Um filme pode salvar sua vida? Enquanto alguns ainda estão considerando a questão, Park Yeon-mi já tem a resposta: sim, mil vezes sim. Depois de ter fugido de seu país, a Coreia do Norte, em 2007, aos 13 anos, ela revelou ao jornal The Guardian em 2014 detalhes sobre a dura realidade da ditadura Kim. Um testemunho aterrorizante.
Alimentada clandestinamente com produções estrangeiras, como uma rara e salutar janela para o mundo, um título, em particular, foi decisivo para levá-la a deixar sua terra natal: Titanic, de James Cameron.

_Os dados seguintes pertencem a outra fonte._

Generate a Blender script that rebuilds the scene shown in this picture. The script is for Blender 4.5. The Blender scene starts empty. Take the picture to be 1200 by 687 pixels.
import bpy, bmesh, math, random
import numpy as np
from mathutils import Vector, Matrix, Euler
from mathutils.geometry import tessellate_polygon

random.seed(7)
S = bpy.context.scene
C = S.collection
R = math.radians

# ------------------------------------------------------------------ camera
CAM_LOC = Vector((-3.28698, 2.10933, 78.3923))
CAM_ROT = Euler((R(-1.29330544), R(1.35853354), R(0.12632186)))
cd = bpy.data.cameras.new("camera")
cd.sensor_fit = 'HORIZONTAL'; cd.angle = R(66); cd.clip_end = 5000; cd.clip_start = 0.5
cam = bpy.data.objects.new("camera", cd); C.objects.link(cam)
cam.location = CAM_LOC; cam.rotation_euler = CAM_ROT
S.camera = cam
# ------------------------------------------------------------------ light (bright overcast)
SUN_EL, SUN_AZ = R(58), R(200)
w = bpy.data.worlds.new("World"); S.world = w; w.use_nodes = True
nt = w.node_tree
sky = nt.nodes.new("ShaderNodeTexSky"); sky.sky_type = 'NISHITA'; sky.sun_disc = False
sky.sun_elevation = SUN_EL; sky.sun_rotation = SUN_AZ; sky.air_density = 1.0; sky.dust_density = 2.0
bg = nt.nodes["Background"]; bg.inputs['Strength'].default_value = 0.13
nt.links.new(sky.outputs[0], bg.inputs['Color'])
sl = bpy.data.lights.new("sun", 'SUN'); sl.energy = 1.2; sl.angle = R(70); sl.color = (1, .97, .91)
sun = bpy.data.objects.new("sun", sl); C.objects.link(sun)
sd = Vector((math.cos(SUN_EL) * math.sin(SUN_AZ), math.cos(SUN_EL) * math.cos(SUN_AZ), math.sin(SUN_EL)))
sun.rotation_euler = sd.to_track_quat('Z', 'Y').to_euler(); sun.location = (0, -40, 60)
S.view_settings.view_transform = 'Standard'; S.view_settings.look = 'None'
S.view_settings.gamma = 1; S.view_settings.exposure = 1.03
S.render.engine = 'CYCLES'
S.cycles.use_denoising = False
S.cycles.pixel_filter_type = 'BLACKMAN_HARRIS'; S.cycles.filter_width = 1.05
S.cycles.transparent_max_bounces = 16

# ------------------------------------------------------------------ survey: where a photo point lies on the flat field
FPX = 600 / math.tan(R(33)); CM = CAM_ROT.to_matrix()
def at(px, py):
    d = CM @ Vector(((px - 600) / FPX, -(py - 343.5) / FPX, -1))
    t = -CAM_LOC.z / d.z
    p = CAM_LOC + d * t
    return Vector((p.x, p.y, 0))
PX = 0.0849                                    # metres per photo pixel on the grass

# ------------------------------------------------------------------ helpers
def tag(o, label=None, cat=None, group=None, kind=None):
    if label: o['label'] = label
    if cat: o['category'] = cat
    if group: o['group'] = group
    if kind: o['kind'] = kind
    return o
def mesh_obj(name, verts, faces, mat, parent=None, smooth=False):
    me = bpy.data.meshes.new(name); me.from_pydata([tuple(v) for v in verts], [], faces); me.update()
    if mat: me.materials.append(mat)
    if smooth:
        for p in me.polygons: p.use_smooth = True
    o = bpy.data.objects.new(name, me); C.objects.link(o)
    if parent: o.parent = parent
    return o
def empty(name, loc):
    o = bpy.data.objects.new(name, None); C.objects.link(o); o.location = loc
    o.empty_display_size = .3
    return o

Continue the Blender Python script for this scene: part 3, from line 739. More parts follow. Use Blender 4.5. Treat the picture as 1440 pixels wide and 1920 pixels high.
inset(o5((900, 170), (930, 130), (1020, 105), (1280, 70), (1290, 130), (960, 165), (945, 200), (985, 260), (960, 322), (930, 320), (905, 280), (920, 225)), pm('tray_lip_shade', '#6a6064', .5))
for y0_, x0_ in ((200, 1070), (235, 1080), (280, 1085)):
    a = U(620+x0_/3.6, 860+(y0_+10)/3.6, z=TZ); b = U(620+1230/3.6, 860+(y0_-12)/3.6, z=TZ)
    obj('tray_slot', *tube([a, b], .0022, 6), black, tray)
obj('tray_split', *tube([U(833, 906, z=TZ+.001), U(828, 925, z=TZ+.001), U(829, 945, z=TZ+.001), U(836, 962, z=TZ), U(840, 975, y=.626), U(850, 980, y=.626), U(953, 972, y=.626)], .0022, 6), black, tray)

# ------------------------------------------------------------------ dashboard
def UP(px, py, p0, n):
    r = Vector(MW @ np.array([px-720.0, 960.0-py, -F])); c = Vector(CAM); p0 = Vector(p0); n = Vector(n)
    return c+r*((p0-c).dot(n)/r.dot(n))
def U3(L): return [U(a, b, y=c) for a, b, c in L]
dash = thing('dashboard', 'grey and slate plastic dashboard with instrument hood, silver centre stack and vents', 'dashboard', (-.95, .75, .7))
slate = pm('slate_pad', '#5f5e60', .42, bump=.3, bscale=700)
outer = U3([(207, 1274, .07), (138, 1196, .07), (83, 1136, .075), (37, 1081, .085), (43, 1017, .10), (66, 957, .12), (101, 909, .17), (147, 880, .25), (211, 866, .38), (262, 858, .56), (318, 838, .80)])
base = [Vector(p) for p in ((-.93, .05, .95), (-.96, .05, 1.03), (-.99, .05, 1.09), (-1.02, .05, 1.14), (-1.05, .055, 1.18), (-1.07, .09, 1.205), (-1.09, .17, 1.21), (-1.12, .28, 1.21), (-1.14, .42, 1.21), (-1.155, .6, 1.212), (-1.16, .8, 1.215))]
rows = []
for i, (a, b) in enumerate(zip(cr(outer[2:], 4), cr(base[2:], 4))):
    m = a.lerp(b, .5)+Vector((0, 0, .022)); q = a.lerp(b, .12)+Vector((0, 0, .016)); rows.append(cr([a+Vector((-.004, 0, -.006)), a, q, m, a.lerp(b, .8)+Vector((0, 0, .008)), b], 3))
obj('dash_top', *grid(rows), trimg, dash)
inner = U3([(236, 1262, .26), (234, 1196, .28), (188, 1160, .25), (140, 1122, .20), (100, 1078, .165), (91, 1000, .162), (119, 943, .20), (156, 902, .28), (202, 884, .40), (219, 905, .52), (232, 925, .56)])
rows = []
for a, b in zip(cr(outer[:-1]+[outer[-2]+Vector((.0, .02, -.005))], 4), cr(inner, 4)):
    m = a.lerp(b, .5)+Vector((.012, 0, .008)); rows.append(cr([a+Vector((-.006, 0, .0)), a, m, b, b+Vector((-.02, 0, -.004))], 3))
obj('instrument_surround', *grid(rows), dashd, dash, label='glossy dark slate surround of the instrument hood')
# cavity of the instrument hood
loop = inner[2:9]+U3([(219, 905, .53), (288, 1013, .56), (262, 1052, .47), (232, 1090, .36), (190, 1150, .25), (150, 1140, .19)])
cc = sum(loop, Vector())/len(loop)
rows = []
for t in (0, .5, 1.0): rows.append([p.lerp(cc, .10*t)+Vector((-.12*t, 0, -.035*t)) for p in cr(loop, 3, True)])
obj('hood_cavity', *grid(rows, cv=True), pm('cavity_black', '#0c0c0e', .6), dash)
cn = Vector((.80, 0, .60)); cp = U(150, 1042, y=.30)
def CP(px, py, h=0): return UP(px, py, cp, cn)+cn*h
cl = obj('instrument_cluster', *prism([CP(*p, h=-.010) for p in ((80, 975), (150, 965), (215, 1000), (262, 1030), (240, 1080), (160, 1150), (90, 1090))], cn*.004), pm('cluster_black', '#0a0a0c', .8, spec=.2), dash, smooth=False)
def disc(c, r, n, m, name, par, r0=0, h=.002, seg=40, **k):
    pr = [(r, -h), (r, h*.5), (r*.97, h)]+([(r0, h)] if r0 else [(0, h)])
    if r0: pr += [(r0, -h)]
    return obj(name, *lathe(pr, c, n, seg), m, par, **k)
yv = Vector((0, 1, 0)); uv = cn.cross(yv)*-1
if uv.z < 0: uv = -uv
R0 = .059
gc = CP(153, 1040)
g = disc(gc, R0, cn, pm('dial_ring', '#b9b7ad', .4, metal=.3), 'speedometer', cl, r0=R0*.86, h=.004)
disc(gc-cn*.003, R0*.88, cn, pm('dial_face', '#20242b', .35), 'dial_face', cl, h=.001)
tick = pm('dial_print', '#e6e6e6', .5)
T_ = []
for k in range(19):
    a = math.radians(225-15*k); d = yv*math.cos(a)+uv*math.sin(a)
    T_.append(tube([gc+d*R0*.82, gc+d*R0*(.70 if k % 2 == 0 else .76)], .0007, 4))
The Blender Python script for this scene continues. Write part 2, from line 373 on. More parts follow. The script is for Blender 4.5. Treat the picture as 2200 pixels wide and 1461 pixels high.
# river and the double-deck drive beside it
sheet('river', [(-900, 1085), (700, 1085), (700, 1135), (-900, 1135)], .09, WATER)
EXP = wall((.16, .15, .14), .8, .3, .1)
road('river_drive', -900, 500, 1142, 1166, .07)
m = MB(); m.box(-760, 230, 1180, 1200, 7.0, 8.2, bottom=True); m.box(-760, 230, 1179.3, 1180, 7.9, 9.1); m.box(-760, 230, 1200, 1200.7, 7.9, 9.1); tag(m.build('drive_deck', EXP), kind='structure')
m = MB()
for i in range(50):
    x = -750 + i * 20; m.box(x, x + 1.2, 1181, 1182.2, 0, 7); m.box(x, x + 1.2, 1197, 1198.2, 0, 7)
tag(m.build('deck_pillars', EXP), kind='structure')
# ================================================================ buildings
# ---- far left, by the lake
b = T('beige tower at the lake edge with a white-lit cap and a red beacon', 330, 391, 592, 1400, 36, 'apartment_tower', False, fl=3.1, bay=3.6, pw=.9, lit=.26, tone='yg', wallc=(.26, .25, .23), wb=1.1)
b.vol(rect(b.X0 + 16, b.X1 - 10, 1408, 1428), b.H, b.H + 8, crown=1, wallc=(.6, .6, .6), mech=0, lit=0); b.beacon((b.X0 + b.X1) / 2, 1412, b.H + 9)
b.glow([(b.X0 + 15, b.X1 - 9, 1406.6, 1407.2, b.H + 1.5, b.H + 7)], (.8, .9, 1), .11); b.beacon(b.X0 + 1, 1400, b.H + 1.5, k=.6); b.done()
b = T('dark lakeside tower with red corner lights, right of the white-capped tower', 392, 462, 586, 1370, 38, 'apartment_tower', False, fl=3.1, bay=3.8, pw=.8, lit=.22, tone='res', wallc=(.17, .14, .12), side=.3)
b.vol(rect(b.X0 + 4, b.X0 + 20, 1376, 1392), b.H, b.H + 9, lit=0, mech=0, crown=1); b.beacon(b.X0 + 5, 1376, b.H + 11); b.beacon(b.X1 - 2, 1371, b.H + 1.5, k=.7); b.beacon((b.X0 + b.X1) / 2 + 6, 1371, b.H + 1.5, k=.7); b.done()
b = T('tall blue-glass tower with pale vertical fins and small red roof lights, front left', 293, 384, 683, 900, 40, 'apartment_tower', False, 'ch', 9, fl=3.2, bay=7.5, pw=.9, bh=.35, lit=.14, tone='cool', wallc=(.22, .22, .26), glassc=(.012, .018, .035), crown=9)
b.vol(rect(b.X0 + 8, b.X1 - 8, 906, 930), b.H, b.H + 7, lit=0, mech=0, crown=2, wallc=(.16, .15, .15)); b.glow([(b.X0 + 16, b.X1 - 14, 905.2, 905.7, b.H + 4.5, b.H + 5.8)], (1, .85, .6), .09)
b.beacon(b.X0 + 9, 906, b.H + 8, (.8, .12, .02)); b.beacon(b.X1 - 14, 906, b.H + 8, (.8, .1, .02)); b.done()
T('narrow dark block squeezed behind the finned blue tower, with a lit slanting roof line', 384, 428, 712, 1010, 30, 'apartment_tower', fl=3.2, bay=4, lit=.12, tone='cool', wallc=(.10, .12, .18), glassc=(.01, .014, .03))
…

O começo de sua história é arrepiante. Com apenas 9 anos, ela foi forçada com toda a escola a assistir à execução da mãe de um de seus colegas de classe. A multidão se reuniu em um estádio para isso. A razão? A vítima teve a infelicidade de emprestar um filme sul-coreano a um amigo... Foi denunciada e acabou baleada.
No país mais fechado do planeta, em que a autarquia econômica está prevista na constituição e é amplamente apoiada pela propaganda, o mercado clandestino está consideravelmente desenvolvido. Em um país que carece de quase tudo, esse mercado é de vital importância.
A Coreia do Norte é, assim, inundada com produtos legais ou ilegais da China, como aparelhos de DVD. As cópias piratas de filmes que são passadas sob o casaco fazem parte da florescente economia subterrânea. Eles são até objeto de troca: de acordo com Park Yeon-mi, um DVD pode valer quase 2 kg de arroz.
O suficiente para ajudar uma família assombrada pela fome que se abateu sobre a nação em meados da década de 1990 e matou até 1 milhão de pessoas. "Todo mundo estava com fome, então não podíamos comprar muitos DVDs. Se eu tivesse Branca de Neve e meu amigo tivesse James Bond, trocaríamos", lembrou ela.
Mas ai de quem for flagrado com um filme não aprovado pelo regime. Ela também contou que há sentenças diferentes dependendo da origem da obra: "Se você fosse pego com um filme de Bollywood ou russo, você era preso por três anos. Mas, se fosse sul-coreano ou americano, você era executado."
Apesar dos riscos de ser exposta, ela não queria deixar de ver esses filmes pois representavam uma abertura para o mundo. "Meus favoritos eram Titanic, James Bond e Uma Linda Mulher. As pessoas recebiam cópias piratas da China", relatou Park Yeon-mi.
Ao The Guardian, ela explicou o impacto que o cinema hollywoodiano teve sobre ela. "Na Coreia do Norte, tudo gira em torno do líder supremo; todos os livros, a música ou a televisão. O que me chateou com o Titanic foi que aquele homem [Leonardo DiCaprio] estava dando a vida por aquela mulher, e não por seu país."
"Eu não conseguia entender esse estado de espírito. Na cultura norte-coreana, o amor é uma coisa vergonhosa, e ninguém falava sobre isso em público. O regime não se interessava pelos desejos humanos, e o romance era proibido."
"A outra coisa chocante sobre este filme é que se passa mais de 100 anos atrás. Percebi que nosso país está no século 21 e ainda não atingimos esse nível de desenvolvimento. Entendi que algo estava errado. Todas as pessoas, independentemente de cor, cultura ou idioma, pareciam se importar com o amor, exceto nós. Por que o regime não nos permitia expressá-lo?"
Hoje com 30 anos, casada e mãe de um menino, Park Yeon-mi mora nos Estados Unidos. Tornou-se jornalista e conferencista. Mas também uma ardente ativista pela causa dos refugiados norte-coreanos.